··· Excerpted data ···

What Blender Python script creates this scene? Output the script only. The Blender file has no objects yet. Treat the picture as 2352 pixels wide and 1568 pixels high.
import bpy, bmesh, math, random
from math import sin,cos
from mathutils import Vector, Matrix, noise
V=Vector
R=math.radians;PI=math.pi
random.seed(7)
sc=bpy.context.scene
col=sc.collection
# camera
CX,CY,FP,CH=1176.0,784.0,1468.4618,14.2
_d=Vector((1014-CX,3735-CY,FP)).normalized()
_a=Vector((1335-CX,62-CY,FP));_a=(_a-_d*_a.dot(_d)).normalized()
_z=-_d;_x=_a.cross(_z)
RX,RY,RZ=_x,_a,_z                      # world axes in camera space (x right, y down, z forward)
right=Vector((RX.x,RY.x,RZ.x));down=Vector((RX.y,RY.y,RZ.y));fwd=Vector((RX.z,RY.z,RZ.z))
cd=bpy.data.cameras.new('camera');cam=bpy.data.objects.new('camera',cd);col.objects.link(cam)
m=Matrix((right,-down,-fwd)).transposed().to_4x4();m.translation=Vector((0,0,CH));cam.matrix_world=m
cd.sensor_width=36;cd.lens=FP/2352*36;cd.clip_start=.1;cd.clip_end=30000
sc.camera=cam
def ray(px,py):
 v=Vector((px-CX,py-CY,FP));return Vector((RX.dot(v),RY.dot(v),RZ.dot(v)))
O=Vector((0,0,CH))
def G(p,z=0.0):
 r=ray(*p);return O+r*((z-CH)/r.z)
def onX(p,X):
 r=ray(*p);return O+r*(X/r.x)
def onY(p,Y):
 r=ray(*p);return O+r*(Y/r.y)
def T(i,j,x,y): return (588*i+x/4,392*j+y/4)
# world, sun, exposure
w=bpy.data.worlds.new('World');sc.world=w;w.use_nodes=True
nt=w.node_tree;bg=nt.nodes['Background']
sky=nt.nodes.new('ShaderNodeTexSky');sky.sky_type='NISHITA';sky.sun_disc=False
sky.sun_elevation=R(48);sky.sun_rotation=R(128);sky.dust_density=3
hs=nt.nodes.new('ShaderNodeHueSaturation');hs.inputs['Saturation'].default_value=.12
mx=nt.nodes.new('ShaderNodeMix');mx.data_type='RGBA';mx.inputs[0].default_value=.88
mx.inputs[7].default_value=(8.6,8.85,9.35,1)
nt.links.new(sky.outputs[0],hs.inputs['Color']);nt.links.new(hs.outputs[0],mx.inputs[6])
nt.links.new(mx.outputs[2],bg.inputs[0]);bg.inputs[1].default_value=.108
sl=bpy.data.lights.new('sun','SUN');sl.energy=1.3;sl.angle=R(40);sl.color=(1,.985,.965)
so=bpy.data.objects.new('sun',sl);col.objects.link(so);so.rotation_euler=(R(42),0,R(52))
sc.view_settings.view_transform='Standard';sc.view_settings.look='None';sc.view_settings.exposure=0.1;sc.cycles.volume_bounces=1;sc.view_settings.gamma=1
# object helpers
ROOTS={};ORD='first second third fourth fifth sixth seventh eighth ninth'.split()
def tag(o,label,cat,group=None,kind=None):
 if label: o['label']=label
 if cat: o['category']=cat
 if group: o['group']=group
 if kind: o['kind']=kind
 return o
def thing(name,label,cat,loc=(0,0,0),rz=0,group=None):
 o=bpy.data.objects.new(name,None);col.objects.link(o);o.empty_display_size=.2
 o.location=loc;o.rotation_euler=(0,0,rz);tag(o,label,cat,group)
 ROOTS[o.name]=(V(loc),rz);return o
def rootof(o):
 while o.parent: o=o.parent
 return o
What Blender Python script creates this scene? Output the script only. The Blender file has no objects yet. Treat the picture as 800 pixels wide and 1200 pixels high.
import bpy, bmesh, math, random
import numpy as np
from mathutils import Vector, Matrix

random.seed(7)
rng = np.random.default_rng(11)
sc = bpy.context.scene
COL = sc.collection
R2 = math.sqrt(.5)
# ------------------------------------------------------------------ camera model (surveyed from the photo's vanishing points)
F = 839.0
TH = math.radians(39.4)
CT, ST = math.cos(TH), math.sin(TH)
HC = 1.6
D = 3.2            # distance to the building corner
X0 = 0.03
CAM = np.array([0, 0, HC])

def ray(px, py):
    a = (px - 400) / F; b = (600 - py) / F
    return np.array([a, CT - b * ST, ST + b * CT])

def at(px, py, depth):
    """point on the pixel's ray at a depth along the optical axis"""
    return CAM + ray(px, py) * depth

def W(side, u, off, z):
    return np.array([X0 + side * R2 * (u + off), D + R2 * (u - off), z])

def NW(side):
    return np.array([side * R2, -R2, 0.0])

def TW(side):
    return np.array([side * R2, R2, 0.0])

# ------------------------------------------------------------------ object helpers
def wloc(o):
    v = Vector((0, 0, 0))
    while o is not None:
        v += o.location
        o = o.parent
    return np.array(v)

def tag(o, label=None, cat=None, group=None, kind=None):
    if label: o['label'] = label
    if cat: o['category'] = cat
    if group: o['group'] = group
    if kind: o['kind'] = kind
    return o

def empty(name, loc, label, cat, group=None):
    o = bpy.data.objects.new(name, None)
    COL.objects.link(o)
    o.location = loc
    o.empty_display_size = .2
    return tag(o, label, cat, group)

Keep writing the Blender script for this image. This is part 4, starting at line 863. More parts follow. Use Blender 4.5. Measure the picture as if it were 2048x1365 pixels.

···

• [To be done]: Without leaving anything out, give the entries again exactly.

• [Task solution]:
What Blender Python script creates this scene? Output the script only. The Blender file has no objects yet. Treat the picture as 2352 pixels wide and 1568 pixels high.
import bpy, bmesh, math, random
from math import sin,cos
from mathutils import Vector, Matrix, noise
V=Vector
R=math.radians;PI=math.pi
random.seed(7)
sc=bpy.context.scene
col=sc.collection
# camera
CX,CY,FP,CH=1176.0,784.0,1468.4618,14.2
_d=Vector((1014-CX,3735-CY,FP)).normalized()
_a=Vector((1335-CX,62-CY,FP));_a=(_a-_d*_a.dot(_d)).normalized()
_z=-_d;_x=_a.cross(_z)
RX,RY,RZ=_x,_a,_z                      # world axes in camera space (x right, y down, z forward)
right=Vector((RX.x,RY.x,RZ.x));down=Vector((RX.y,RY.y,RZ.y));fwd=Vector((RX.z,RY.z,RZ.z))
cd=bpy.data.cameras.new('camera');cam=bpy.data.objects.new('camera',cd);col.objects.link(cam)
m=Matrix((right,-down,-fwd)).transposed().to_4x4();m.translation=Vector((0,0,CH));cam.matrix_world=m
cd.sensor_width=36;cd.lens=FP/2352*36;cd.clip_start=.1;cd.clip_end=30000
sc.camera=cam
def ray(px,py):
 v=Vector((px-CX,py-CY,FP));return Vector((RX.dot(v),RY.dot(v),RZ.dot(v)))
O=Vector((0,0,CH))
def G(p,z=0.0):
 r=ray(*p);return O+r*((z-CH)/r.z)
def onX(p,X):
 r=ray(*p);return O+r*(X/r.x)
def onY(p,Y):
 r=ray(*p);return O+r*(Y/r.y)
def T(i,j,x,y): return (588*i+x/4,392*j+y/4)
# world, sun, exposure
w=bpy.data.worlds.new('World');sc.world=w;w.use_nodes=True
nt=w.node_tree;bg=nt.nodes['Background']
sky=nt.nodes.new('ShaderNodeTexSky');sky.sky_type='NISHITA';sky.sun_disc=False
sky.sun_elevation=R(48);sky.sun_rotation=R(128);sky.dust_density=3
hs=nt.nodes.new('ShaderNodeHueSaturation');hs.inputs['Saturation'].default_value=.12
mx=nt.nodes.new('ShaderNodeMix');mx.data_type='RGBA';mx.inputs[0].default_value=.88
mx.inputs[7].default_value=(8.6,8.85,9.35,1)
nt.links.new(sky.outputs[0],hs.inputs['Color']);nt.links.new(hs.outputs[0],mx.inputs[6])
nt.links.new(mx.outputs[2],bg.inputs[0]);bg.inputs[1].default_value=.108
sl=bpy.data.lights.new('sun','SUN');sl.energy=1.3;sl.angle=R(40);sl.color=(1,.985,.965)
so=bpy.data.objects.new('sun',sl);col.objects.link(so);so.rotation_euler=(R(42),0,R(52))
sc.view_settings.view_transform='Standard';sc.view_settings.look='None';sc.view_settings.exposure=0.1;sc.cycles.volume_bounces=1;sc.view_settings.gamma=1
# object helpers
ROOTS={};ORD='first second third fourth fifth sixth seventh eighth ninth'.split()
def tag(o,label,cat,group=None,kind=None):
 if label: o['label']=label
 if cat: o['category']=cat
 if group: o['group']=group
 if kind: o['kind']=kind
 return o
def thing(name,label,cat,loc=(0,0,0),rz=0,group=None):
 o=bpy.data.objects.new(name,None);col.objects.link(o);o.empty_display_size=.2
 o.location=loc;o.rotation_euler=(0,0,rz);tag(o,label,cat,group)
 ROOTS[o.name]=(V(loc),rz);return o
def rootof(o):
 while o.parent: o=o.parent
 return o
What Blender Python script creates this scene? Output the script only. The Blender file has no objects yet. Treat the picture as 800 pixels wide and 1200 pixels high.
import bpy, bmesh, math, random
import numpy as np
from mathutils import Vector, Matrix

random.seed(7)
rng = np.random.default_rng(11)
sc = bpy.context.scene
COL = sc.collection
R2 = math.sqrt(.5)
# ------------------------------------------------------------------ camera model (surveyed from the photo's vanishing points)
F = 839.0
TH = math.radians(39.4)
CT, ST = math.cos(TH), math.sin(TH)
HC = 1.6
D = 3.2            # distance to the building corner
X0 = 0.03
CAM = np.array([0, 0, HC])

def ray(px, py):
    a = (px - 400) / F; b = (600 - py) / F
    return np.array([a, CT - b * ST, ST + b * CT])

def at(px, py, depth):
    """point on the pixel's ray at a depth along the optical axis"""
    return CAM + ray(px, py) * depth

def W(side, u, off, z):
    return np.array([X0 + side * R2 * (u + off), D + R2 * (u - off), z])

def NW(side):
    return np.array([side * R2, -R2, 0.0])

def TW(side):
    return np.array([side * R2, R2, 0.0])

# ------------------------------------------------------------------ object helpers
def wloc(o):
    v = Vector((0, 0, 0))
    while o is not None:
        v += o.location
        o = o.parent
    return np.array(v)

def tag(o, label=None, cat=None, group=None, kind=None):
    if label: o['label'] = label
    if cat: o['category'] = cat
    if group: o['group'] = group
    if kind: o['kind'] = kind
    return o

def empty(name, loc, label, cat, group=None):
    o = bpy.data.objects.new(name, None)
    COL.objects.link(o)
    o.location = loc
    o.empty_display_size = .2
    return tag(o, label, cat, group)

Keep writing the Blender script for this image. This is part 4, starting at line 863. More parts follow. Use Blender 4.5. Measure the picture as if it were 2048x1365 pixels.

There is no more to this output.